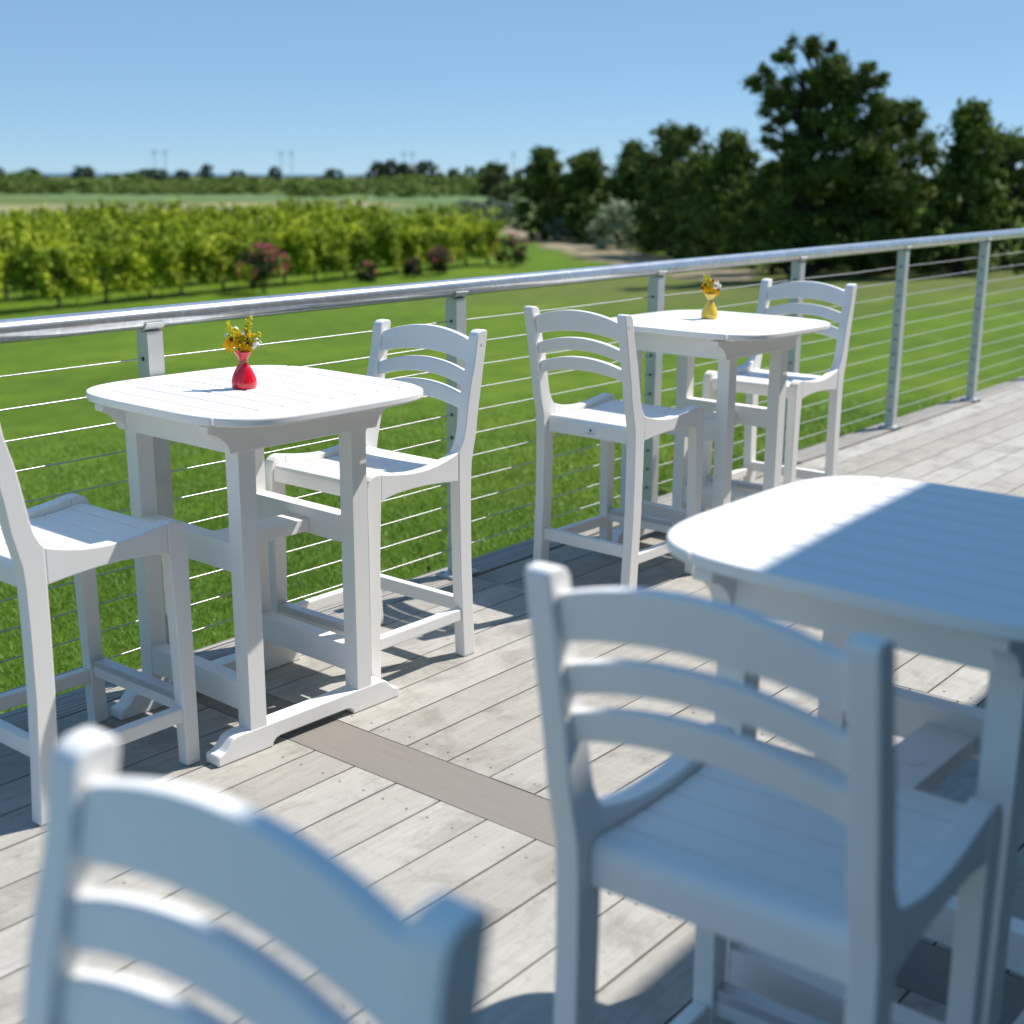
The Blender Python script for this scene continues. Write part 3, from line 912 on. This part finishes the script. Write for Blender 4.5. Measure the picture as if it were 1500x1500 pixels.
make_tree('shrub', (66.0, 54.5, -2.0), 1.6, 2.4, REED, 'grey green shrub leaning on the left side of the cedar group', 'shrub', None, 'round', 38, .10, 2600, base=.0, clumps=18)
make_tree('cedar_tree', (57.5, 38.6, -2.0), 4.6, 3.4, CEDAR, 'dark cedar behind the silver leaved shrub, left of the rounded broadleaf tree', 'tree', CG, 'cedar', 41, .10, 10000, base=.02)
make_tree('broadleaf_tree', (47.2, 28.6, -2.0), 4.4, 3.2, BROAD, 'green tree between the rounded broadleaf tree and the pointed cedar', 'tree', None, 'round', 42, .10, 8000, base=.03)
make_tree('shrub', (44.6, 25.2, gz(25.2)), 1.1, 1.2, REED, 'small pale shrub at the foot of the pointed cedar', 'shrub', None, 'round', 39, .06, 1600, base=.0, clumps=14)
for k, (x, y, lab) in enumerate(((34.97, 16.6, 'low bright green shrub right behind the last railing post'), (35.2, 15.3, 'low green shrub near the right edge below the handrail'), (35.6, 14.0, 'low green shrub beyond the right end of the handrail'))):
    make_tree('shrub', (x, y, gz(y)), .55, 1.9, BROAD, lab, 'shrub', None, 'round', 60 + k, .055, 2200, base=.0, clumps=16)

# ------------------------------------------------------------------ vineyard
def vine_proto(seed):
    rng = np.random.default_rng(seed); rr = random.Random(seed)
    root = empty('grapevine')
    cs = []; rs = []; ns = []
    for k in range(13):      # broad sunlit top
        x = rr.uniform(-.85, .85); z = rr.uniform(1.15, 1.70); r = rr.uniform(.20, .34)
        cs.append((x, rr.uniform(-.42, .42), z)); rs.append((r * 1.15, r, r * .8)); ns.append(190)
    for k in range(15):      # darker inside curtain
        x = rr.uniform(-.85, .85); z = rr.uniform(.45, 1.15); r = rr.uniform(.18, .30)
        cs.append((x, rr.uniform(-.20, .20), z)); rs.append((r * 1.1, r * .7, r)); ns.append(210)
    for k in range(5):       # shoots reaching out of the top and hanging at the sides
        x = rr.uniform(-.85, .85); r = rr.uniform(.09, .16)
        cs.append((x, rr.uniform(-.2, .2), rr.uniform(1.85, 2.1))); rs.append((r * .8, r * .8, r * 1.6)); ns.append(40)
    for k in range(5):
        x = rr.uniform(-.8, .8); r = rr.uniform(.10, .17)
        cs.append((x, rr.uniform(-.35, .35), rr.uniform(.45, .75))); rs.append((r * .8, r * .8, r * 1.5)); ns.append(34)
    V, F = leaf_cloud(rng, cs, rs, ns, .064, .95)
    poly_mesh('crown', V, F, 4, VINE, root)
    m = MB()
    m.tube([(0, 0, -.06), (.03, .02, .4), (-.03, -.01, .8), (.02, 0, 1.1)], [.05, .04, .035, .03], 7)
    m.tube([(-.8, 0, 1.0), (-.3, .02, 1.05), (.02, 0, 1.06), (.4, -.02, 1.05), (.8, 0, 1.0)], [.015, .022, .028, .022, .015], 6)
    m.build('trunk', VBARK, root, 60)
    return root
VP = [vine_proto(100 + k) for k in range(4)]
VG = 'grapevines in the vineyard rows'
vrows = [  # depth step from the front row
    'front row grapevine with dark hanging foliage facing the lawn',
    'grapevine in the second row, its top showing over the front row',
    'grapevine in the third row back from the lawn',
    'grapevine in one of the middle rows of the vineyard',
    'grapevine in one of the middle rows of the vineyard',
    'grapevine in one of the back rows, seen only as a yellow green top',
    'grapevine in one of the back rows, seen only as a yellow green top',
    'grapevine in one of the back rows, seen only as a yellow green top']
P0 = Vector((16.6, 30.25)); P1 = Vector((40.2, 33.45))
dirv = (P1 - P0).normalized(); nrmv = Vector((-dirv.y, dirv.x))
rr = random.Random(42)
used = 0
vine_count = 0
for r_ in range(8):
    L0 = -2.0 if r_ else 0.0
    length = (P1 - P0).length + r_ * 1.35
    s = -.6 + r_ * .4
    while s < length:
        q = P0 + dirv * (s + rr.uniform(-.12, .12)) + nrmv * (r_ * 2.5 + rr.uniform(-.1, .1))
        if r_ == 0 and rr.random() < .06:
            s += 1.45; continue
        src = VP[rr.randrange(4)]
        if used < 4:
            src = VP[used]; c = src; used += 1
        else:
            c = copy_tree(src)
        c.location = (q.x, q.y, gz(q.y))
        c.rotation_euler = (0, 0, math.atan2(dirv.y, dirv.x) + (PI if rr.random() < .5 else 0) + rr.uniform(-.15, .15))
        k = rr.uniform(.86, 1.08)
        c.scale = (1, 1, k)
        tag(c, vrows[r_], 'vine', VG)
        vine_count += 1
        s += 1.45

def rose(loc, h, w, label, seed, nb=60):
    rng = np.random.default_rng(seed); rr = random.Random(seed)
    root = empty('rose_bush', loc, 0, label, 'bush', 'red rose bushes at the ends of the vine rows')
    cs = []; rs = []
    for k in range(16):
        th = rr.uniform(0, 6.28); t = rr.random(); rad = w * .36 * math.sqrt(rr.random())
        cs.append((rad * math.cos(th), rad * math.sin(th), h * (.15 + .68 * t))); q = w * .17; rs.append((q, q, q))
    V, F = leaf_cloud(rng, cs, rs, [160] * 16, .05)
    poly_mesh('crown', V, F, 4, ROSEL, root)
    m = MB()
    for k in range(5):
        a = rr.uniform(0, 6.28); m.tube([(.04 * math.cos(a), .04 * math.sin(a), -.05), (w * .2 * math.cos(a), w * .2 * math.sin(a), h * .6)], [.015, .006], 5)
    m.build('stem', BARK, root, 60)
    m = MB()
    for k in range(nb):
        th = rr.uniform(0, 6.28); el = rr.uniform(-.1, 1.45)
        p = Vector((w * .52 * math.cos(th) * math.cos(el), w * .52 * math.sin(th) * math.cos(el), h * (.42 + .56 * math.sin(el))))
        m.ico(p, rr.uniform(.03, .055), 1, 0, (1, 1, .8))
    m.build('blossom', ROSEP, root, 0)
rose((25.1, 29.9, -2.0), 1.45, 1.5, 'largest rose bush, round and red flowered, at the left of the vineyard edge', 201, 110)
rose((34.0, 31.2, -2.0), .95, 1.1, 'dark mid sized rose bush with a few red flowers on top, mid vineyard edge', 202, 36)
rose((38.9, 32.0, -2.0), 1.25, 1.5, 'rose bush with scattered pink flowers at the right corner of the vineyard', 203, 40)
rose((30.2, 30.9, -2.0), .65, .7, 'small rose bush with one red flower cluster, right of the largest one', 204, 16)
rose((32.6, 31.1, -2.0), .70, .7, 'small sparse rose bush with pinkish flowers left of the dark mid sized one', 205, 6)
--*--
Reproduce the data verbatim. Do not carry any picture into the copy.

■ Answer to this problem ■
The Blender Python script for this scene continues. Write part 3, from line 912 on. This part finishes the script. Write for Blender 4.5. Measure the picture as if it were 1500x1500 pixels.
make_tree('shrub', (66.0, 54.5, -2.0), 1.6, 2.4, REED, 'grey green shrub leaning on the left side of the cedar group', 'shrub', None, 'round', 38, .10, 2600, base=.0, clumps=18)
make_tree('cedar_tree', (57.5, 38.6, -2.0), 4.6, 3.4, CEDAR, 'dark cedar behind the silver leaved shrub, left of the rounded broadleaf tree', 'tree', CG, 'cedar', 41, .10, 10000, base=.02)
make_tree('broadleaf_tree', (47.2, 28.6, -2.0), 4.4, 3.2, BROAD, 'green tree between the rounded broadleaf tree and the pointed cedar', 'tree', None, 'round', 42, .10, 8000, base=.03)
make_tree('shrub', (44.6, 25.2, gz(25.2)), 1.1, 1.2, REED, 'small pale shrub at the foot of the pointed cedar', 'shrub', None, 'round', 39, .06, 1600, base=.0, clumps=14)
for k, (x, y, lab) in enumerate(((34.97, 16.6, 'low bright green shrub right behind the last railing post'), (35.2, 15.3, 'low green shrub near the right edge below the handrail'), (35.6, 14.0, 'low green shrub beyond the right end of the handrail'))):
    make_tree('shrub', (x, y, gz(y)), .55, 1.9, BROAD, lab, 'shrub', None, 'round', 60 + k, .055, 2200, base=.0, clumps=16)

# ------------------------------------------------------------------ vineyard
def vine_proto(seed):
    rng = np.random.default_rng(seed); rr = random.Random(seed)
    root = empty('grapevine')
    cs = []; rs = []; ns = []
    for k in range(13):      # broad sunlit top
        x = rr.uniform(-.85, .85); z = rr.uniform(1.15, 1.70); r = rr.uniform(.20, .34)
        cs.append((x, rr.uniform(-.42, .42), z)); rs.append((r * 1.15, r, r * .8)); ns.append(190)
    for k in range(15):      # darker inside curtain
        x = rr.uniform(-.85, .85); z = rr.uniform(.45, 1.15); r = rr.uniform(.18, .30)
        cs.append((x, rr.uniform(-.20, .20), z)); rs.append((r * 1.1, r * .7, r)); ns.append(210)
    for k in range(5):       # shoots reaching out of the top and hanging at the sides
        x = rr.uniform(-.85, .85); r = rr.uniform(.09, .16)
        cs.append((x, rr.uniform(-.2, .2), rr.uniform(1.85, 2.1))); rs.append((r * .8, r * .8, r * 1.6)); ns.append(40)
    for k in range(5):
        x = rr.uniform(-.8, .8); r = rr.uniform(.10, .17)
        cs.append((x, rr.uniform(-.35, .35), rr.uniform(.45, .75))); rs.append((r * .8, r * .8, r * 1.5)); ns.append(34)
    V, F = leaf_cloud(rng, cs, rs, ns, .064, .95)
    poly_mesh('crown', V, F, 4, VINE, root)
    m = MB()
    m.tube([(0, 0, -.06), (.03, .02, .4), (-.03, -.01, .8), (.02, 0, 1.1)], [.05, .04, .035, .03], 7)
    m.tube([(-.8, 0, 1.0), (-.3, .02, 1.05), (.02, 0, 1.06), (.4, -.02, 1.05), (.8, 0, 1.0)], [.015, .022, .028, .022, .015], 6)
    m.build('trunk', VBARK, root, 60)
    return root
VP = [vine_proto(100 + k) for k in range(4)]
VG = 'grapevines in the vineyard rows'
vrows = [  # depth step from the front row
    'front row grapevine with dark hanging foliage facing the lawn',
    'grapevine in the second row, its top showing over the front row',
    'grapevine in the third row back from the lawn',
    'grapevine in one of the middle rows of the vineyard',
    'grapevine in one of the middle rows of the vineyard',
    'grapevine in one of the back rows, seen only as a yellow green top',
    'grapevine in one of the back rows, seen only as a yellow green top',
    'grapevine in one of the back rows, seen only as a yellow green top']
P0 = Vector((16.6, 30.25)); P1 = Vector((40.2, 33.45))
dirv = (P1 - P0).normalized(); nrmv = Vector((-dirv.y, dirv.x))
rr = random.Random(42)
used = 0
vine_count = 0
for r_ in range(8):
    L0 = -2.0 if r_ else 0.0
    length = (P1 - P0).length + r_ * 1.35
    s = -.6 + r_ * .4
    while s < length:
        q = P0 + dirv * (s + rr.uniform(-.12, .12)) + nrmv * (r_ * 2.5 + rr.uniform(-.1, .1))
        if r_ == 0 and rr.random() < .06:
            s += 1.45; continue
        src = VP[rr.randrange(4)]
        if used < 4:
            src = VP[used]; c = src; used += 1
        else:
            c = copy_tree(src)
        c.location = (q.x, q.y, gz(q.y))
        c.rotation_euler = (0, 0, math.atan2(dirv.y, dirv.x) + (PI if rr.random() < .5 else 0) + rr.uniform(-.15, .15))
        k = rr.uniform(.86, 1.08)
        c.scale = (1, 1, k)
        tag(c, vrows[r_], 'vine', VG)
        vine_count += 1
        s += 1.45

def rose(loc, h, w, label, seed, nb=60):
    rng = np.random.default_rng(seed); rr = random.Random(seed)
    root = empty('rose_bush', loc, 0, label, 'bush', 'red rose bushes at the ends of the vine rows')
    cs = []; rs = []
    for k in range(16):
        th = rr.uniform(0, 6.28); t = rr.random(); rad = w * .36 * math.sqrt(rr.random())
        cs.append((rad * math.cos(th), rad * math.sin(th), h * (.15 + .68 * t))); q = w * .17; rs.append((q, q, q))
    V, F = leaf_cloud(rng, cs, rs, [160] * 16, .05)
    poly_mesh('crown', V, F, 4, ROSEL, root)
    m = MB()
    for k in range(5):
        a = rr.uniform(0, 6.28); m.tube([(.04 * math.cos(a), .04 * math.sin(a), -.05), (w * .2 * math.cos(a), w * .2 * math.sin(a), h * .6)], [.015, .006], 5)
    m.build('stem', BARK, root, 60)
    m = MB()
    for k in range(nb):
        th = rr.uniform(0, 6.28); el = rr.uniform(-.1, 1.45)
        p = Vector((w * .52 * math.cos(th) * math.cos(el), w * .52 * math.sin(th) * math.cos(el), h * (.42 + .56 * math.sin(el))))
        m.ico(p, rr.uniform(.03, .055), 1, 0, (1, 1, .8))
    m.build('blossom', ROSEP, root, 0)
rose((25.1, 29.9, -2.0), 1.45, 1.5, 'largest rose bush, round and red flowered, at the left of the vineyard edge', 201, 110)
rose((34.0, 31.2, -2.0), .95, 1.1, 'dark mid sized rose bush with a few red flowers on top, mid vineyard edge', 202, 36)
rose((38.9, 32.0, -2.0), 1.25, 1.5, 'rose bush with scattered pink flowers at the right corner of the vineyard', 203, 40)
rose((30.2, 30.9, -2.0), .65, .7, 'small rose bush with one red flower cluster, right of the largest one', 204, 16)
rose((32.6, 31.1, -2.0), .70, .7, 'small sparse rose bush with pinkish flowers left of the dark mid sized one', 205, 6)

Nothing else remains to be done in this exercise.